Among Republicans, 79% said media coverage likely inspired the attack, with 58% saying “very likely.” No surprise there. We’ve been saying this for years. What IS surprising is the cross-party agreement. Fifty-nine percent of unaffiliated voters said the same thing. And among Democrats? Twenty-eight percent said “very likely” and another 17% said “somewhat likely.” That’s 55% of Democrats pointing the finger at the media. Their own media.

(Somewhere, a CNN producer just spit out their oat milk latte.)

And it gets worse for the press corps. The poll also asked whether media reporting is dividing or uniting the country. Seventy-three percent of voters said the media divides Americans. Only 11% — eleven! — said the media unites the country. That number is so low it’s basically a rounding error. You’d get more people to agree that pineapple belongs on pizza.

Here’s the kicker: the partisan split on this question barely exists. Seventy-one percent of Democrats say media divides us. Seventy-five percent of Republicans say the same. Seventy-five percent of unaffiliated voters agree. We finally found something that unites America — the shared belief that the media is tearing us apart. You almost have to admire the irony.

The poll also found that 71% of voters believe political violence is getting worse in America. Not staying the same. Not improving. Getting worse. And guess which party is most alarmed? Democrats — at 78%. Republicans came in at 68%, and unaffiliated voters at 67%. So the Left’s own base is the most worried about political violence, the most likely to say the media divides the country, and more than half of them think the media inspired the assassination attempt.

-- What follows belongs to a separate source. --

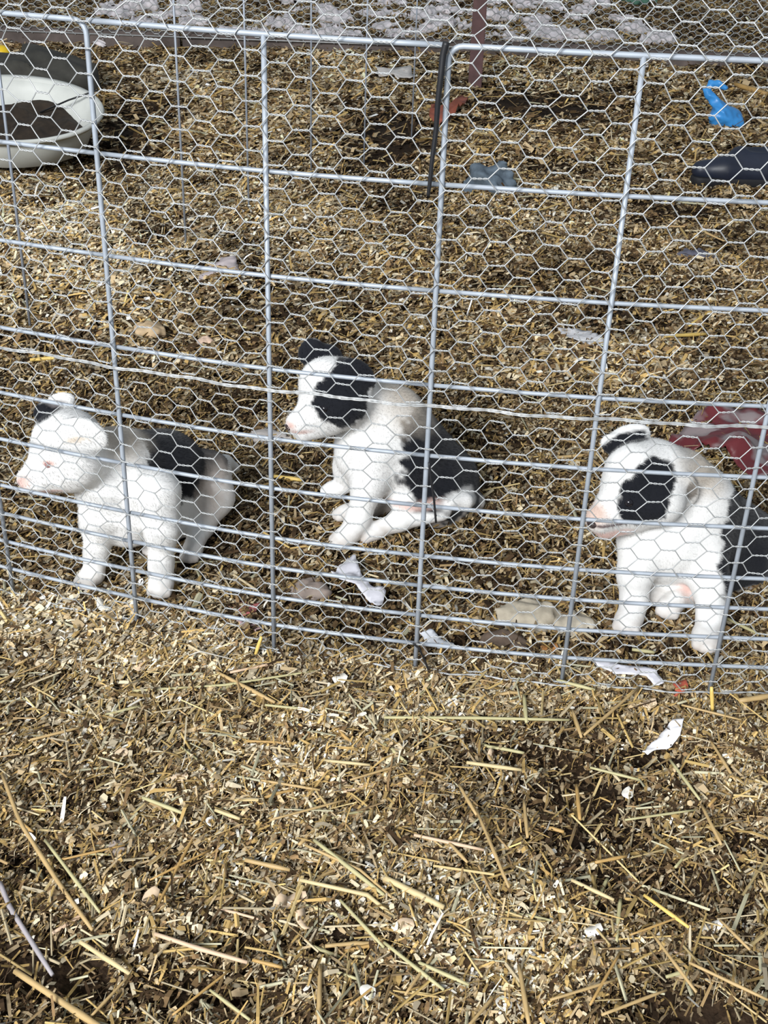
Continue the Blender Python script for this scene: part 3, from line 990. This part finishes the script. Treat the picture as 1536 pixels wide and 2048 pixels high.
for pix, wpx, kd in STALKS:
    pts = np.array([ground(x, y, .012) for x, y in pix])
    stalk(pts, width_m(pts.mean(0), wpx), kd)
pts = np.array([ground(x, y, .012) for x, y in [(0, 1765), (20, 1815), (105, 1950)]])
stalk(pts, .0050, 'grey', label='grey weathered stalk on the dark soil at the lower left')
g = ground(508, 1318)
stalk([g + [0, 0, 0], at(523, 1273, g[1] + .004)], .0048, 'yellow', 1, 'short yellow straw stub standing up beside the second fence upright')
g = ground(1425, 1424)
stalk([g, at(1423, 1374, g[1] + .003)], .0050, 'yellow', 1, 'short yellow straw stub standing up at the foot of the rightmost upright')
g = ground(858, 1318)
stalk([g, at(842, 1285, g[1] - .004)], .0052, 'pink', 1, 'short tan straw stub leaning on the foot of the middle post')
r = random.Random(5)
for i in range(80):
    y = r.uniform(.62, 1.22); x = r.uniform(-1, 1) * (.02 + .40 * y)
    if patches(np.array([x]), np.array([y]), SOIL_SHADE)[0] > .6: continue
    th = r.uniform(-.9, 1.2) if r.random() < .7 else r.uniform(0, math.pi); L = r.uniform(.025, .06)
    d = np.array([math.cos(th), math.sin(th), r.uniform(-.1, .1)]) * L / 2
    z = float(gz(np.array([x]), np.array([y]))[0]) + .010
    c = np.array([x, y, z]); stalk([c - d, c + [0, 0, r.uniform(0, .003)], c + d], r.uniform(.0024, .0046),
                                   r.choice(['tan', 'ochre', 'ochre', 'olive', 'olive', 'pink', 'pale']))
for pix, wpx, kd, lb in (([(548, 950), (605, 958)], 11, 'yellow', 'bright yellow straw stalk lying between the left and middle puppies'),
                         ([(700, 955), (745, 960)], 9, 'olive', 'greenish straw stalk under the chest of the middle puppy'),
                         ([(60, 712), (140, 716)], 10, 'yellow', 'yellow straw stalk on the bedding above the left puppy'),
                         ([(1100, 910), (1180, 908)], 8, 'tan', 'tan straw stalk left of the right puppy head'),
                         ([(1330, 670), (1420, 655)], 9, 'yellow', 'yellow straw stalk right of the white paper strip'),
                         ([(1440, 610), (1380, 640)], 8, 'yellow', 'short yellow straw stalk on the far right bedding'),
                         ([(1060, 260), (1120, 310)], 9, 'olive', 'wide pale straw stalk on the far bedding behind the middle post'),
                         ([(1470, 165), (1536, 180)], 13, 'ochre', 'broad ochre straw bundle stalk right of the blue container'),
                         ([(1450, 1228), (1520, 1262)], 8, 'olive', 'greenish straw stalk beside the right puppy front paw'),
                         ([(1265, 1293), (1310, 1300)], 9, 'olive', 'greenish straw stalk below the right puppy paws')):
    pts = np.array([ground(x, y, .014) for x, y in pix]); c = pts.mean(0)
    pts[:, 2] = gz(pts[:, 0], pts[:, 1]) + .014
    stalk(pts, width_m(c, wpx), kd, None, lb)

# ------------------------------------------------------------------ scraps and litter
def crumpled(name, label, cat, pix, z0, amp, col, thick=.0012, freq=60, rough=.7, res=.006, seed=0, mat=None, rise=None):
    """thin sheet with a torn outline lying on the ground"""
    pts = np.array([ground(x, y, z0)[:2] for x, y in pix])
    lo, hi = pts.min(0), pts.max(0)
    nxg = max(4, int((hi[0] - lo[0]) / res) + 1); nyg = max(4, int((hi[1] - lo[1]) / res) + 1)
    xs = np.linspace(lo[0], hi[0], nxg + 1); yy = np.linspace(lo[1], hi[1], nyg + 1)
    X, Y = np.meshgrid(xs, yy, indexing='ij')

    def inside(x, y):
        c = np.zeros(x.shape, bool); j = len(pts) - 1
        for i in range(len(pts)):
            xi, yi = pts[i]; xj, yj = pts[j]
            cr_ = ((yi > y) != (yj > y)) & (x < (xj - xi) * (y - yi) / (yj - yi + 1e-12) + xi)
            c ^= cr_; j = i
        return c
    P3 = np.stack([X, Y, 0 * X], -1)
    Z = gz(X, Y) + z0 + amp * (.6 * np.abs(wob(P3, freq, seed)) + .4 * np.abs(wob(P3, freq * 2.7, seed + 1)))
    if rise is not None: Z = Z + rise(X, Y, lo, hi)
    jit = res * .3
    rr = np.random.default_rng(seed); Xj = X + rr.uniform(-jit, jit, X.shape); Yj = Y + rr.uniform(-jit, jit, X.shape)
    V = np.stack([Xj, Yj, Z], -1).reshape(-1, 3)
    F = []
    cx = (X[:-1, :-1] + X[1:, 1:]) / 2; cy = (Y[:-1, :-1] + Y[1:, 1:]) / 2
    ins = inside(cx, cy)
    for i, j in np.argwhere(ins):
        a = i * (nyg + 1) + j
        F.append((a, a + nyg + 1, a + nyg + 2, a + 1))
    used = sorted({k for f in F for k in f}); mp = {k: i for i, k in enumerate(used)}
    V = V[used]; F = [tuple(mp[k] for k in f) for f in F]
    cnt = {}
    for f in F:
        for i in range(4):
            e_ = tuple(sorted((f[i], f[(i + 1) % 4]))); cnt[e_] = cnt.get(e_, 0) + 1
    bnd = {k for e_, n_ in cnt.items() if n_ == 1 for k in e_}
    for k in bnd:                                   # settle the rim on the torn outline
        p = V[k, :2]; best = None
        for i in range(len(pts)):
            a, b_ = pts[i - 1], pts[i]; ab = b_ - a
            t_ = np.clip((p - a) @ ab / (ab @ ab + 1e-12), 0, 1); q = a + t_ * ab; dd = ((p - q)**2).sum()
            if best is None or dd < best[0]: best = (dd, q)
        if best[0] < (res * 1.3)**2: V[k, :2] = best[1] + rr.normal(0, res * .06, 2)
    c = V.mean(0)
    me = faces_mesh(name, V - c, F)
    o = link(name, me, mat or mat_simple(name + '_surface', col, rough, noise=.12, nscale=50))
    o.location = c
    md = o.modifiers.new('thickness', 'SOLIDIFY'); md.thickness = thick
    return tag(o, label, cat)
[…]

So what exactly is the media’s value proposition at this point? “Watch us! We’ll make you anxious, divided, and possibly inspire someone to commit violence — but at least you’ll know what Taylor Swift wore to the grocery store”?

Let’s not forget who the shooter actually was, by the way. The guy who opened fire at the WHCD donated to Kamala Harris and was honored as “Teacher of the Month” at his school. The profile writes itself. He didn’t get radicalized in some dark corner of the internet. He got radicalized by the same media outlets that 60% of the country now blames for inspiring him.

White House Press Secretary Karoline Leavitt put it perfectly: “The deranged lies and smears have led crazy people to believe crazy things.” That’s not spin. That’s a factual summary of what happened. You spend years calling someone “literally Hitler,” comparing him to dictators, running breathless coverage about how he’s going to end democracy — and then you act *shocked* when some unhinged lunatic takes the rhetoric literally?

We’ve been through this before. The congressional baseball shooting in 2017. The two assassination attempts on Trump during the 2024 campaign. And now the WHCD attack. At what point does the media look in the mirror and ask, “Are we the baddies?”

Never. The answer is never. Because self-awareness isn’t really their thing.

The Hispanic community, by the way, was the demographic group most likely to blame the media — 76% said coverage likely inspired the attack, with 52% saying “very likely.” Sixty percent of white voters and 60% of Black voters agreed. This isn’t a racial divide. This isn’t a partisan divide. This is Americans across every category looking at the media and saying: you did this.

And they’re right.

The media spent years treating political violence against conservatives as an abstract concept — something that happens “on both sides” — while cranking out wall-to-wall coverage designed to make half the country believe the other half are fascists. Now six out of ten Americans are saying, out loud, in a poll, that the media bears responsibility for what happened on April 25th. Even the Democrats.

Maybe it’s time to stop calling yourselves “journalists” and start calling yourselves what you actually are: content creators with a body count.

But sure, tell us again how you’re just “holding power accountable.” The country’s not buying it anymore. The numbers don’t lie — even if the media does.